Prostitution is against the law in Thailand but, as in many countries, the law is not enforced.

Sompop Jantraka, who runs a rescue center for children in northern Thailand, says the law could hardly protect the young girls and boys who are at risk of falling prey to a life of prostitution.

"The law is the law, but when the people practice, they don't use the law," he said.

"I have to tell you the truth. Corruption is everywhere. Thai society has had a problem of corruption for a long time."

Thailand's current Prime Minister Thaksin Shinawatra has declared war not only against drugs but corruption and corrupt officials.

He has ordered police to crack down hard, no matter who is involved or how high in society they are placed.

In his speech before the United Nations, U.S. President George W. Bush promised $50 million to assist those who are helping to protect children.

"Those who create these victims, and profit from their suffering, must be severely punished," Bush said.

"Those who patronize this industry debase themselves and deepen the misery of others."

Radhika Coomaraswamy, the United Nation's special representative of the Secretary General on violence against women, says the U.S. president's comments would help, but most organized crime elements come after the trafficking begins.

"The tragedy of trafficking is that the actual recruitment is often by family members, friends . . . then they are sold to brothels run by organized crime," She said.

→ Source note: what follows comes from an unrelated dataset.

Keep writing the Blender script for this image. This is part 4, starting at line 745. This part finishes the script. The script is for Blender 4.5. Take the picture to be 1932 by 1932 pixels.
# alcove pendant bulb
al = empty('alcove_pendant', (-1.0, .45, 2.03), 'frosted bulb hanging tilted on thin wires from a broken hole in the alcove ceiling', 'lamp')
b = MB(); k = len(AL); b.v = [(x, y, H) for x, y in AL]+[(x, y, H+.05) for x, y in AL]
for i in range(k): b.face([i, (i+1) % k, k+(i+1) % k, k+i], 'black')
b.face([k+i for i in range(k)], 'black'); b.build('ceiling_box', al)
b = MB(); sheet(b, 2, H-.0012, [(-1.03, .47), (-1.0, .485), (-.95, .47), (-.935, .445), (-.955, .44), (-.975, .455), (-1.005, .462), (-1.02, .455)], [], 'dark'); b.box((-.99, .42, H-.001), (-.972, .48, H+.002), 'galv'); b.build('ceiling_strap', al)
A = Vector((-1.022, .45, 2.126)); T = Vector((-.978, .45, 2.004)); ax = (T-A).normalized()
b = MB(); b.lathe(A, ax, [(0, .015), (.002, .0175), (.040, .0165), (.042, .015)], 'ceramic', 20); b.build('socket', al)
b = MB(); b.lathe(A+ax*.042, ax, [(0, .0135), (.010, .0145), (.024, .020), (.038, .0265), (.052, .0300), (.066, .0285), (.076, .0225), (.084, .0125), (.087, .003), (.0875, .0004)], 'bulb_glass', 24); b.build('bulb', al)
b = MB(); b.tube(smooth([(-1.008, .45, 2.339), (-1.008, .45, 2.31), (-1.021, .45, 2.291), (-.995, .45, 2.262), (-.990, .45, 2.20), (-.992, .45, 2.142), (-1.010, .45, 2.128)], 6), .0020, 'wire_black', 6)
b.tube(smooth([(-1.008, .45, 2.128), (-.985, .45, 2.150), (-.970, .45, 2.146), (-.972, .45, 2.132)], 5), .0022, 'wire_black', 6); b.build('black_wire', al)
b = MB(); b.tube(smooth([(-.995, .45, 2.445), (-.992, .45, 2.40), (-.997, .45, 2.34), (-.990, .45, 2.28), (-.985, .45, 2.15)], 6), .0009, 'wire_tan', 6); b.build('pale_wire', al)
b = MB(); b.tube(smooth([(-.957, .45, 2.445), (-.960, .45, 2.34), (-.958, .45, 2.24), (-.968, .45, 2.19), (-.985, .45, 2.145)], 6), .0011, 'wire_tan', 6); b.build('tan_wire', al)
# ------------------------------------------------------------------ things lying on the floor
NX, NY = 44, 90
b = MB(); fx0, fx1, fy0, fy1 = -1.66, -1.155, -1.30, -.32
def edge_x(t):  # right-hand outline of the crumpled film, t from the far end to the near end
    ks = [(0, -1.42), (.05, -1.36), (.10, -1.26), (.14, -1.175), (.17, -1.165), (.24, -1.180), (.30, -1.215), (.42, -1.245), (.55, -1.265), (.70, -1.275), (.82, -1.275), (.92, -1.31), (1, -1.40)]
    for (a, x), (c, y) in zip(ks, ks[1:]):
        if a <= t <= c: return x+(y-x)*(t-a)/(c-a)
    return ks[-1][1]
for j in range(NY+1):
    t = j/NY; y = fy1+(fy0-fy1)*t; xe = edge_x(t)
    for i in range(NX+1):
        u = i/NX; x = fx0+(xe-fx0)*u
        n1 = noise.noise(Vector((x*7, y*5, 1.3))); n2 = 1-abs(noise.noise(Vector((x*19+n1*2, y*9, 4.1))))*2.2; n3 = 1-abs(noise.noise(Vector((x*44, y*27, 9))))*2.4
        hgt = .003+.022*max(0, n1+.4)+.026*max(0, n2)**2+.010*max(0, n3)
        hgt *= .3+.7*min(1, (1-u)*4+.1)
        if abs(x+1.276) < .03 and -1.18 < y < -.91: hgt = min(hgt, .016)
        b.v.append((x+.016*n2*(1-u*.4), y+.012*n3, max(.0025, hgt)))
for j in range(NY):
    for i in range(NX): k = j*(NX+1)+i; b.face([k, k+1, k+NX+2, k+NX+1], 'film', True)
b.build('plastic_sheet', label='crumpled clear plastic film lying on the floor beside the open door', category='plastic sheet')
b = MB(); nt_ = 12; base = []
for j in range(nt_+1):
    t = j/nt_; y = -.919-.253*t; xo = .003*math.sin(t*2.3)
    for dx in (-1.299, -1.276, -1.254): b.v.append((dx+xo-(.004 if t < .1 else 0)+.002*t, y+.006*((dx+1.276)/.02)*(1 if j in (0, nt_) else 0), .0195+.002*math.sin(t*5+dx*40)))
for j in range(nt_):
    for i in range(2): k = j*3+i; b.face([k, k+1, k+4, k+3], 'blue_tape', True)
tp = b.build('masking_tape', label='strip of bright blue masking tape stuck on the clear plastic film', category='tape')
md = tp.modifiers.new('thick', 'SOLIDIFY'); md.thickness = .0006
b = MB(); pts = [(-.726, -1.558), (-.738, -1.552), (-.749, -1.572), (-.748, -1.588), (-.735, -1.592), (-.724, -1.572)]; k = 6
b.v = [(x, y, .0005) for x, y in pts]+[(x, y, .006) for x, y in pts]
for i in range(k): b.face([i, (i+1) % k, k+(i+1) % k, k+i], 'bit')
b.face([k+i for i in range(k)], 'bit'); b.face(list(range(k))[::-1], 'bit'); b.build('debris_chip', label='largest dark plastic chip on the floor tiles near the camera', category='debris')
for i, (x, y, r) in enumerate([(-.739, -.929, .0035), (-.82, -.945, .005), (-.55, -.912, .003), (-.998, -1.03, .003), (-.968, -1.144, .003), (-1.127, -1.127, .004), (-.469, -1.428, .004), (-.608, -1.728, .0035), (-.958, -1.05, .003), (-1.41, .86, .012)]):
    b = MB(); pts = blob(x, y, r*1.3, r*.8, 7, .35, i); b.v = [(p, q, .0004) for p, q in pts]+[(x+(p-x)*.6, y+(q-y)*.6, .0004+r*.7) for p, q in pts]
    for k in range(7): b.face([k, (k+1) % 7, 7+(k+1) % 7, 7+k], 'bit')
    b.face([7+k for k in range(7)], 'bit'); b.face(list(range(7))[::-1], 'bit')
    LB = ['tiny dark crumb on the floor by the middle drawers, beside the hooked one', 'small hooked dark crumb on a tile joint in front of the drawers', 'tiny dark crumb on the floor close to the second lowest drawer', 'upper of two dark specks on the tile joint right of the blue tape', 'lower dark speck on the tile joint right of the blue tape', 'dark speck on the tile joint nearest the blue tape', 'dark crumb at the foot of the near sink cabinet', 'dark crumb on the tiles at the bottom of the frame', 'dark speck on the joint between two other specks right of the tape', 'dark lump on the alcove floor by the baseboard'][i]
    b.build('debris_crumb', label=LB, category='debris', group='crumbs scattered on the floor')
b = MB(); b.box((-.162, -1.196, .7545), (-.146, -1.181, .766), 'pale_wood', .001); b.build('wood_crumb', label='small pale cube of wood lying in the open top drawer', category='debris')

"But the actual recruitment procedure is not, as I said, abduction. It's by trust."

That trust may be an older sister or an aunt already working in a brothel.

For many girls and boys the funds and the concern come too late. Their lives are already ruined.

At the Child Protection Foundation Center in Bangkok, staff members attempt to repair the damage already inflicted on the children. Some, they say, volunteer to work in the sex trade -- to make money.

Montri Sintavinchai from the Center says even educated children want to be trendy.

"[They] want to have more money. They don't think about being a victim."

Shining the spotlight on human trafficking may be a double-edged sword according to one U.N. official.

There is a fear that any crackdown will result in the enslaved being put in jail, instead of the enslavers.